Robert Kennedy Junior
A ce document il convient d’ajouter plusieurs données rassemblées par nos soins dans différents articles publiés aux USA :
1- Comme des centaines d’autres, le forage de DEEPWATER réalisé à une profondeur non autorisée par l’Administration l’a été sans autorisation formelle. L’Administration savait mais elle fermait les yeux.
2- La filiale de BP USA est, comme toutes ses consoeurs pétrolières, un lobbyiste actif à Washington, elle est aujourd’hui le 20° corrupteur/arroseur du pays et le premier lobbyiste parmi les filiales de groupes étrangers établis aux USA. En 2009, elle a dépensé 16 millions de dollars en « arrosages ».

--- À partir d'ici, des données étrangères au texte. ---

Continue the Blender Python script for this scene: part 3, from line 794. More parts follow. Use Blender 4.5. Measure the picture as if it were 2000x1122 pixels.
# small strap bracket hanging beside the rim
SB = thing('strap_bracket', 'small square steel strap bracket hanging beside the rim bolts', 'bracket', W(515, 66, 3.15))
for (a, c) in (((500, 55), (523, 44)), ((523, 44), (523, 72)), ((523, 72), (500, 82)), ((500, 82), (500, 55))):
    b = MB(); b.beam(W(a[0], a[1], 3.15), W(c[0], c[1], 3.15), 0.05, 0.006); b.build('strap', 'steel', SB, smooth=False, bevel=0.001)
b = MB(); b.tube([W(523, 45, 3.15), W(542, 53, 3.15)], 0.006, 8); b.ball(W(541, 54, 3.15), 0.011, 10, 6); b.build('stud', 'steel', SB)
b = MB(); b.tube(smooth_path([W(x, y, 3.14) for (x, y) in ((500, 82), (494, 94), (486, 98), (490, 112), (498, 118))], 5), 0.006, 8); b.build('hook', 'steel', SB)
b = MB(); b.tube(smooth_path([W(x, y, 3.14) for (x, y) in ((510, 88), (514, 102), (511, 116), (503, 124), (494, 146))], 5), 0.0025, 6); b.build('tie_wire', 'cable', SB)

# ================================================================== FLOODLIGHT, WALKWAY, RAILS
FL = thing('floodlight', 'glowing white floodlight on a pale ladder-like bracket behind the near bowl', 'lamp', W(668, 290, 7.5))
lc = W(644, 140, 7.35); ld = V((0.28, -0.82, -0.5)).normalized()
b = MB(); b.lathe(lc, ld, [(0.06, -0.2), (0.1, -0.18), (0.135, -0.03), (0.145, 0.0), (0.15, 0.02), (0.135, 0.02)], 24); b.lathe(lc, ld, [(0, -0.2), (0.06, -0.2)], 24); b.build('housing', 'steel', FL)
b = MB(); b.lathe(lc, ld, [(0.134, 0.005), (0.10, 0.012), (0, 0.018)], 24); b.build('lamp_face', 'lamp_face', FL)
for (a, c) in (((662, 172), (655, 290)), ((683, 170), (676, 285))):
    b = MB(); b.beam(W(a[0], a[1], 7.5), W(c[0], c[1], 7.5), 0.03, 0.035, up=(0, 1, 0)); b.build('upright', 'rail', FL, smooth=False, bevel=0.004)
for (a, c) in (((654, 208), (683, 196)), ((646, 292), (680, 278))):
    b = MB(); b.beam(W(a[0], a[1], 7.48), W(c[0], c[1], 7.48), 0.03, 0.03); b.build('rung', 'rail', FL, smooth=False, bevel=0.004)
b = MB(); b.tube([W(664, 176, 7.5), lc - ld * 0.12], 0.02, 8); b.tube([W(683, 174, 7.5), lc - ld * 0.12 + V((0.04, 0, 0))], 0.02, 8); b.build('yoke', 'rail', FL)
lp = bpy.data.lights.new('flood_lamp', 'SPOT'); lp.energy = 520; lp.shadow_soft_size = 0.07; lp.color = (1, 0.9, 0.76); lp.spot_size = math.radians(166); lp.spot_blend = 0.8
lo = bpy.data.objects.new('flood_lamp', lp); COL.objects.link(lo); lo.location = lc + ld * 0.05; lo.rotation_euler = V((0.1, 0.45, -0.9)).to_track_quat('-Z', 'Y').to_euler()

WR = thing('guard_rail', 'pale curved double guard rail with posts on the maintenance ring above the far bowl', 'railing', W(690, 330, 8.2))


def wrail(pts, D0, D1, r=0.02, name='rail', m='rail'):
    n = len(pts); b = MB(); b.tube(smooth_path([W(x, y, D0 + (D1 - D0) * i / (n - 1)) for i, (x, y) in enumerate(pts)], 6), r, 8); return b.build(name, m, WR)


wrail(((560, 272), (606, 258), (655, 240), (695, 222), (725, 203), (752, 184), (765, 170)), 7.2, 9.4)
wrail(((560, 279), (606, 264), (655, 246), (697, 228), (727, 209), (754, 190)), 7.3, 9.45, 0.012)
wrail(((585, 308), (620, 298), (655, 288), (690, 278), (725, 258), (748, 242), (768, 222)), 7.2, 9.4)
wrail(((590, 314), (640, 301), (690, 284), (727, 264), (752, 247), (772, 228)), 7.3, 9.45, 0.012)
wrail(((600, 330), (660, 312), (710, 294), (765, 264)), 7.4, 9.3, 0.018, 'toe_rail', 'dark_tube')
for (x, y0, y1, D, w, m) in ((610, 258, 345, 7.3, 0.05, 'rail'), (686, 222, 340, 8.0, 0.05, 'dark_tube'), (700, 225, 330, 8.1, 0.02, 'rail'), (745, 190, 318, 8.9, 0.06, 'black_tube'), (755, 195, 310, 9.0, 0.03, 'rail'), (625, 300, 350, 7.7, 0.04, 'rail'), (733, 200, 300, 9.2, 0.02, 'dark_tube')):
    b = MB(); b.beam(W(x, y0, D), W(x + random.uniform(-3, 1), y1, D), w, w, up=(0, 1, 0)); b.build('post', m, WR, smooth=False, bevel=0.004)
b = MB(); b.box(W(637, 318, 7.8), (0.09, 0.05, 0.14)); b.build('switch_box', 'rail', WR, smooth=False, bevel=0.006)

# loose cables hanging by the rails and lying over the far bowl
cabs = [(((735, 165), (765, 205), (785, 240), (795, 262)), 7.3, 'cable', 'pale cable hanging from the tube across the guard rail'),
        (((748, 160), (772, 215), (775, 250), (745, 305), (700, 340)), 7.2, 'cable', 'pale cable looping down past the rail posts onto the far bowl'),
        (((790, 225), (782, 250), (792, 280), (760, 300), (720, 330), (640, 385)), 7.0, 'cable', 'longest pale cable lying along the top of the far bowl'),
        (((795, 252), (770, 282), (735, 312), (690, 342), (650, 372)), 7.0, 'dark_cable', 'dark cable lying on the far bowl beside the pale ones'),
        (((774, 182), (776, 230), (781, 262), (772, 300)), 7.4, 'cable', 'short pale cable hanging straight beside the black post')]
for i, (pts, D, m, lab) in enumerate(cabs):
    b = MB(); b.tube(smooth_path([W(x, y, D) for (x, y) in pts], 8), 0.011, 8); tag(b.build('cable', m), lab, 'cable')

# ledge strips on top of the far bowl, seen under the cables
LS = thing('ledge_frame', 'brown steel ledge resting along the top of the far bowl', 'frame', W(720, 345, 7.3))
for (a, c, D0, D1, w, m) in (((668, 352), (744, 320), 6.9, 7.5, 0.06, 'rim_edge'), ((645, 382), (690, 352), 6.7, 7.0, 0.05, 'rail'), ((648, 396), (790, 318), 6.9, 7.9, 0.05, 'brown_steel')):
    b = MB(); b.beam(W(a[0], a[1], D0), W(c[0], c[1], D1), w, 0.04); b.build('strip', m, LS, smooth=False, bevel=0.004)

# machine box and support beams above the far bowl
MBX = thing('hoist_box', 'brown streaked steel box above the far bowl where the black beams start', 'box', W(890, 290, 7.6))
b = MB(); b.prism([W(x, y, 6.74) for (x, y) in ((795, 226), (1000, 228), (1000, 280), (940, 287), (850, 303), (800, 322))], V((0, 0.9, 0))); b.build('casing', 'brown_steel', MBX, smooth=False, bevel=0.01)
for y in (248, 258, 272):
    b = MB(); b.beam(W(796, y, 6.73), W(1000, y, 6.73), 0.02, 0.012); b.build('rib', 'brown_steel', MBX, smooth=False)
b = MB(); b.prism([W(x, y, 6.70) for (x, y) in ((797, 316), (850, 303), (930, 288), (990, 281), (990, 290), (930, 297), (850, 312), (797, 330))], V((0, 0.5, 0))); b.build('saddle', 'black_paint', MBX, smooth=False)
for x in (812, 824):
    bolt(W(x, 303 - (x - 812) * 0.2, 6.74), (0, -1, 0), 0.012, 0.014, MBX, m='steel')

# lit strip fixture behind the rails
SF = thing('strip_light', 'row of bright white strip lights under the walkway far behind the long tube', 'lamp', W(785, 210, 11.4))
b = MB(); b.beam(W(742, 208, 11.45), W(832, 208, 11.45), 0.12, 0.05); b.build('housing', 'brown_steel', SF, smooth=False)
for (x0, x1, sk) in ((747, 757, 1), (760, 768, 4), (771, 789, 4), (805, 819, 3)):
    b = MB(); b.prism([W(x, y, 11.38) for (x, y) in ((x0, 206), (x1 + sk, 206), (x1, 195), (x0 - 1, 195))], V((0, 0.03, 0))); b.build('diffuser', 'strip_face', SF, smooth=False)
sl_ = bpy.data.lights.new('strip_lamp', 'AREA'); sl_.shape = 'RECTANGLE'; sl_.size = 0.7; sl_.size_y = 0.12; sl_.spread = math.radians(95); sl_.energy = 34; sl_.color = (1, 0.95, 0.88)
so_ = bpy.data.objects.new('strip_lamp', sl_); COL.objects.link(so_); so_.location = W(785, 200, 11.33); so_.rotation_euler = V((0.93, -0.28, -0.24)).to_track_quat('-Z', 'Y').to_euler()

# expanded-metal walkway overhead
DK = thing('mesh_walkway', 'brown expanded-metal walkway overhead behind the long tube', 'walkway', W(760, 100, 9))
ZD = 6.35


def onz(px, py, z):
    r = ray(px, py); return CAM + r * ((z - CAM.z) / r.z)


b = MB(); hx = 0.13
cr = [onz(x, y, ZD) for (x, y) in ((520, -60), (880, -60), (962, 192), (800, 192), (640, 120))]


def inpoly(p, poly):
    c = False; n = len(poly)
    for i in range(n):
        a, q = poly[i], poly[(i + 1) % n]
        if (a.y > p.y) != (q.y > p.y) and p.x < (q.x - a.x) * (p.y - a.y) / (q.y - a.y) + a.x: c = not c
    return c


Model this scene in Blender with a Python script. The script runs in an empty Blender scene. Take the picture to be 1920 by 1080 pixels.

3- Les forages sous-marins dans la ZEE c’est-à -dire sur un sous-sol propriété de l’Etat, donnent lieu à une sorte de taxe foncière payée par les pétroliers laquelle alimente directement le budget du service chargé du contrôle de la sécurité des installations pétrolières . Résultat aberrant : l’administration qui sanctionne en faisant fermer un puits diminue son propre budget c’est-à -dire que plus elle est performante, plus elle s’appauvrit et moins elle a de moyens pour inspecter les autres.
4- Les estimations faites par divers spécialistes de l’industrie pétrolière qui connaissent les débits des puits analogues dans la région donnent des chiffres de la quantité de pétrole s’écoulant chaque jour du puits qui vont de 5 à 10 fois le chiffre officiel. Le débit atteindrait 16 millions de litres par jour
5- La pollution de surface analogue à celle provenant du naufrage d’un pétrolier comme l’EXXON VALDEZ ou l’AMOCO CADIZ donne lieu à l’utilisation de produits dispersants et à la mise en place de barrages flottants. Le dispersant utilisé en grandes quantités (plus de 2 millions de litres à la date du 18 Mai et plus d’un million de litres en commande) le COREXIT est considéré par le service fédéral de protection de l’environnement (EPA) comme extrêmement toxique mais son fabricant NALCO est un ami de la BP.
6- La fuite ayant lieu en grande profondeur et donc sous une énorme pression et à une température assez basse la majorité du pétrole écoulé n’est pas remontée à la surface sous la forme connue de boulettes ou de petites nappes mais a pris la forme d’un immense lac sous-marin dont les dimensions pourraient atteindre : 60 kilomètres de long sur 5 kilomètres de large et 100 mètres d’épaisseur. Ce lac sous-marin va se déplacer en suivant les courants sous-marins existant dans le Golfe du Mexique et il est probable qu’il rejoindra le Gulf Stream en direction du Nord-Est et sera transporté vers les côtes européennes. L’impact de cet immense voile noir et absorbeur d’oxygène sur la vie sous-marine sera évidemment considérable mais encore difficile à mesurer.